Jugements de la Cour canadienne de l'impôt

Informations sur la décision

Contenu de la décision

Date: 20000914

Dossier: 2000-1366-GST-I

ENTRE :

VILLA RIDGE CONSTRUCTION LTD.,

appelante,

et

SA MAJESTÉ LA REINE,

intimée.

Motifs du jugement

Le juge en chef adjoint Bowman

[1] Le présent appel est interjeté à l’encontre d’une cotisation établie en vertu des dispositions de la Loi sur la taxe d'accise portant sur la taxe sur les produits et services.

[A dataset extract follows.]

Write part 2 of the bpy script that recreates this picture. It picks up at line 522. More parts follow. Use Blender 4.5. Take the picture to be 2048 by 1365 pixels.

[2] Par cette cotisation, le ministre du Revenu national a fixé de la TPS en se basant sur les faits suivants : l'appelante, dont l'entreprise consistait à construire et à vendre des immeubles d'habitation, avait construit un immeuble d'habitation à logement unique, au 25, Derrick Court, Saint John (Nouveau-Brunswick), et l'a loué à un particulier le 1er octobre 1998 ou vers le 1er octobre 1998, époque à laquelle cet immeuble avait une juste valeur marchande de 82 300 $.

[3] Se basant sur ces faits, le ministre a fixé de la TPS en vertu du paragraphe 191(1) de la Loi sur la taxe d'accise, soutenant qu'une fourniture taxable, par vente, était réputée avoir été effectuée au dernier en date du jour où la construction était achevée et du jour où la possession de l'immeuble a été transférée, et ce, à la juste valeur marchande de 82 300 $.

[4] La position de l'appelante peut être résumée comme suit.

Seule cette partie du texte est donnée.